The borough of Lachine wants to reopen beaches for swimming that have been closed for nearly half-a-century, and for that to happen, there's a lot of trash to pick up.

Scuba divers were on the bottom of the St. Lawrence River looking for junk Sunday, as part of a 24-hour cleanup operation to scour the riverbed for trash resting on the bottom of the water.

Underwater explorer and filmmaker Nathalie Lasselin led the 60 divers that worked for an entire day and brought up four tons of garbage including stacks of car tires, a gun, a pair of ice skates, a parking meter sign and an entire motorbike.

"Anything you can buy at the stores, you find it in the water," said Lasselin, who specializes diving in harsh conditions. "There's still a car down there that we're going to remove later on just to make sure that the way that we do it is really safe for everybody."

Operation Cleanup 360 will include 10 dives over the next year with the goal of removing 100 tons of waste from the water.

"I knew there was a lot of junk at the bottom," said Lachine Mayor Maja Vodanovic. "Everyone was telling me about it. They said we've seen it, it's dangerous, and now, finally, we're starting to bring it out."

Vodanovic said she would like to see the beaches reopened, but knows the riverbed needs cleaning for that to happen.

"We want to eventually swim here, so this is very important," said Vodanovic.

Jonathan Theoret is the director of GRAME, which works on finding solutions to major environmental problems.
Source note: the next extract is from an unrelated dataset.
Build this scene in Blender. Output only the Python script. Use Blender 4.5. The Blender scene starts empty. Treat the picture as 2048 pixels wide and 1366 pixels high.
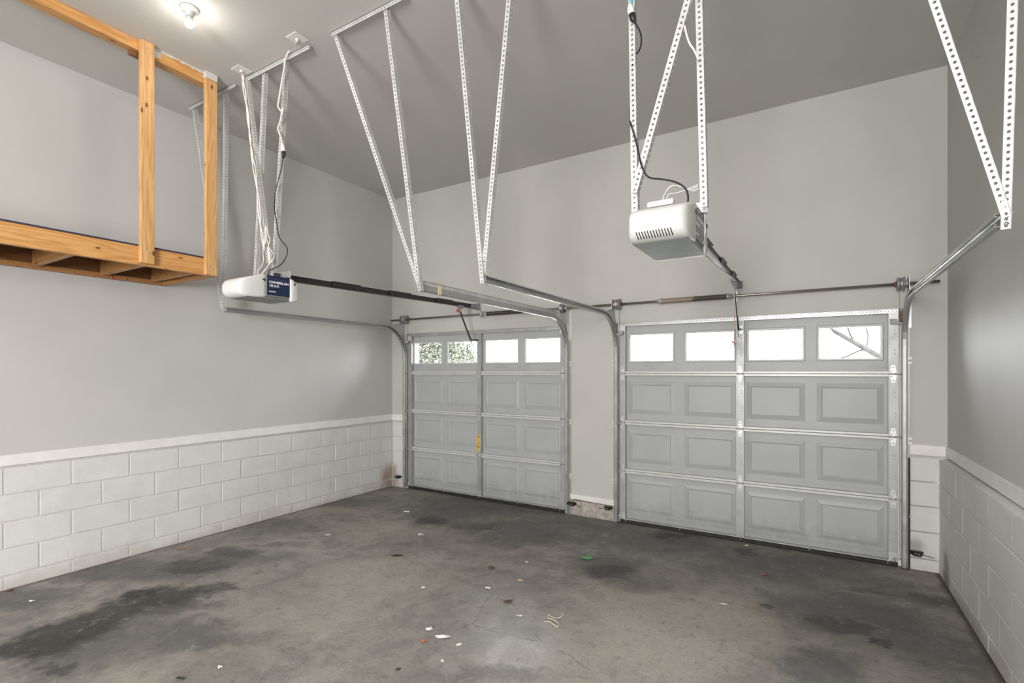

He said seeing the amount of waste brought up in just one day suggested the problem is enormous.

"That's only 800 metres of shore," said Theoret. "It's a huge problem. There's many other places to clean up and we have to take care of the quality of our water."

Theoret said the material removed from the river will be recycled where possible, brought to eco-centres and properly disposed of. He said the group plans to plant trees and modify the shoreline to slow the path of trash to the water.

He said that the problem could be solved if citizens found littering unacceptable to begin with.

"It should not be accepted that anybody puts one piece of trash on the floor. With the wind it goes straight into the water, straight into the ocean," said Theoret.

Lasselin got the idea to do a riverbed cleanup when she dove last year from Ile Perot to Repentigny and realized the St. Lawrence River needed attention.

"When you're an explorer, you want to go so far away from home and discover the world, and you come back and on the flight, you just see the St. Lawrence River, and you're like, 'huh. How come I don't know that river," she said. "More specifically, because that river is the source of my tap water you just discovered that this is the most precious thing in your life."

Lasselin said that those who don't go under the water to check things out, don't realize the debris that winds up on the riverbed.

"A lot of people think that. They think if I don't see it, it doesn't exist, so basically people used to dump garbage everywhere," she said. "As a scuba diver, we are witness to everything that is happening underwater, and when you see it, you're like, 'it's not right.' It doesn't make sense that all of the garbage are in the water, so you decide just to clean it."

The ultimate goal is to remove 100 tons of garbage from the riverbed over the next year.